Task objective
Gather from the listing below each line that includes the word "scene", and copy it.
= = =
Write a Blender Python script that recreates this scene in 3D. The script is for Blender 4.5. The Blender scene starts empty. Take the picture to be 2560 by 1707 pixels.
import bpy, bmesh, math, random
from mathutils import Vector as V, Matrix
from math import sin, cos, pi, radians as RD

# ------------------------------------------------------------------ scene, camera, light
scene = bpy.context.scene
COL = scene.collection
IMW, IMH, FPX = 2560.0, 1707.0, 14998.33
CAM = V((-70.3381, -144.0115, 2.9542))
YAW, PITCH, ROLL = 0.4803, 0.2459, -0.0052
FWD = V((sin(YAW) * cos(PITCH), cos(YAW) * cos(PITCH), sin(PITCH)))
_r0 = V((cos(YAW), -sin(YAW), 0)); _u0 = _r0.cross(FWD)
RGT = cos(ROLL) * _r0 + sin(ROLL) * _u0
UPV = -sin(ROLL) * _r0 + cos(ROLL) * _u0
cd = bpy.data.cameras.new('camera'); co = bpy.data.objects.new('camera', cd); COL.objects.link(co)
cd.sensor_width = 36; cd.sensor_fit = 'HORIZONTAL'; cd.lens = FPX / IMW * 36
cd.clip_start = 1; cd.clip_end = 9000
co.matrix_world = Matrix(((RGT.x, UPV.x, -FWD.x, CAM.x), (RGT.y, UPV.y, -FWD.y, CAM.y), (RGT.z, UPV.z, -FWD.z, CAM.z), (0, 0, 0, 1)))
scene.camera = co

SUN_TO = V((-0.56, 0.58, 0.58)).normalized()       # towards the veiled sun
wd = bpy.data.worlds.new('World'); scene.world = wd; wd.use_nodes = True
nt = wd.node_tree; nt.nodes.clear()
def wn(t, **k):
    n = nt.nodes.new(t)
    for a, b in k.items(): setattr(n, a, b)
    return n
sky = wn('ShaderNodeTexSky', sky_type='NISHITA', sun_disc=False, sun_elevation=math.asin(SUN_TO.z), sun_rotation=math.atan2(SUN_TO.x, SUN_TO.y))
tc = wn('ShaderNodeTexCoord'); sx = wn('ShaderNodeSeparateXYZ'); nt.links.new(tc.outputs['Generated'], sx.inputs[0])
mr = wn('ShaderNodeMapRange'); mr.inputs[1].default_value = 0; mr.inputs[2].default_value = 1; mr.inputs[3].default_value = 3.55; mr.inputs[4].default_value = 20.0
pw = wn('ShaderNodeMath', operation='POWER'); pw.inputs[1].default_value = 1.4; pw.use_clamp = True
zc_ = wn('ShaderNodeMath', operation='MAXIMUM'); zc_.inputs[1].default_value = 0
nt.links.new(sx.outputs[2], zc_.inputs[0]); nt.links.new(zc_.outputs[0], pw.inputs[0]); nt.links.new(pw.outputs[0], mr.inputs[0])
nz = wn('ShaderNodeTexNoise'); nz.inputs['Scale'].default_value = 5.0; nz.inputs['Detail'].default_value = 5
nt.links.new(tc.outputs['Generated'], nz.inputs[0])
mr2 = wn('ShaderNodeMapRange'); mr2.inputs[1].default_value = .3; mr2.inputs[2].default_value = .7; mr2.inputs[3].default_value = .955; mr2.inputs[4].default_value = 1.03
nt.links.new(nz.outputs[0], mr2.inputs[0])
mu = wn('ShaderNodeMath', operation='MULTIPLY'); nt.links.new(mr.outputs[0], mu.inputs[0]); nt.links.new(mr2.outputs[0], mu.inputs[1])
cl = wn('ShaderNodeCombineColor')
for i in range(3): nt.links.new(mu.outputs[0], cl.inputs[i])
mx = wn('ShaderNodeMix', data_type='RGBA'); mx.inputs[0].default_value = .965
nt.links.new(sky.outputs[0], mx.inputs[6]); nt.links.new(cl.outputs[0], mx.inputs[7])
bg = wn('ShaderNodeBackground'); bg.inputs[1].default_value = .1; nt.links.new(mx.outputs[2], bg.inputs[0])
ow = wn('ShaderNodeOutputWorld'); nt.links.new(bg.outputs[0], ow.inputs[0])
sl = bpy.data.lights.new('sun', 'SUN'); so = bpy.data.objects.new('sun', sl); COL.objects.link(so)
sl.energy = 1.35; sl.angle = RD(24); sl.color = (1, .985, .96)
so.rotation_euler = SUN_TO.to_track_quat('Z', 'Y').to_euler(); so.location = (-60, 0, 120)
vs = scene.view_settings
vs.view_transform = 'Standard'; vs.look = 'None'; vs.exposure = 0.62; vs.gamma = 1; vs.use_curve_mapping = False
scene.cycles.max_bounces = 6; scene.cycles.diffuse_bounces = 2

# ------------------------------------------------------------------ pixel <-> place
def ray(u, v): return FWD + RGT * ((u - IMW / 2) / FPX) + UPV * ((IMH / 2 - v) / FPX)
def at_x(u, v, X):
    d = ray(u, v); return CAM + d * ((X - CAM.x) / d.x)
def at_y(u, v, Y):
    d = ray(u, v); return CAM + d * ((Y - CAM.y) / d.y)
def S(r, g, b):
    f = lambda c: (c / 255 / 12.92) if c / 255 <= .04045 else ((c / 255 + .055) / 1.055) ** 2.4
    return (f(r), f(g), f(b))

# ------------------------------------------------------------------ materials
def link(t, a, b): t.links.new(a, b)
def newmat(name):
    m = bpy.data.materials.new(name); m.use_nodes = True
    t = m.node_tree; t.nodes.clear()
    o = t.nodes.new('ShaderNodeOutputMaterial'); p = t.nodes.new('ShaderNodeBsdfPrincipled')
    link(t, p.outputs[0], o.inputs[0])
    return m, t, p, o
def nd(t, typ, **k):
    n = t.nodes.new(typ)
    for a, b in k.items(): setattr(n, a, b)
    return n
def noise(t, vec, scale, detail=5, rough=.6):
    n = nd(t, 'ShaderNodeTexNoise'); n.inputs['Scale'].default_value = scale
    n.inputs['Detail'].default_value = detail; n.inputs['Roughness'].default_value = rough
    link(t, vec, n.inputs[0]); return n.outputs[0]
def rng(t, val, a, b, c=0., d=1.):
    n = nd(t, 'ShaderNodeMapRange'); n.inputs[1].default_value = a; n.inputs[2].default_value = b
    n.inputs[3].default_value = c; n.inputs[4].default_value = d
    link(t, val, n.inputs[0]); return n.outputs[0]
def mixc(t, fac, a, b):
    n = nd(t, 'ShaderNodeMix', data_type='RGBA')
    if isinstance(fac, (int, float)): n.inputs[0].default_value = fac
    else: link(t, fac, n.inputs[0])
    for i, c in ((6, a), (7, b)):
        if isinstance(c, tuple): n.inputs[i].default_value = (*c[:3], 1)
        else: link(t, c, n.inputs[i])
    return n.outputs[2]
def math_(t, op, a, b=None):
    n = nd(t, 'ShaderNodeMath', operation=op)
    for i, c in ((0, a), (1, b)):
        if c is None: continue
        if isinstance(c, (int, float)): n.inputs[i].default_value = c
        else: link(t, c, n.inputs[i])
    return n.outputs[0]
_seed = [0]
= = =
Response below
Write a Blender Python script that recreates this scene in 3D. The script is for Blender 4.5. The Blender scene starts empty. Take the picture to be 2560 by 1707 pixels.
# ------------------------------------------------------------------ scene, camera, light
scene = bpy.context.scene
COL = scene.collection
scene.camera = co
wd = bpy.data.worlds.new('World'); scene.world = wd; wd.use_nodes = True
vs = scene.view_settings
scene.cycles.max_bounces = 6; scene.cycles.diffuse_bounces = 2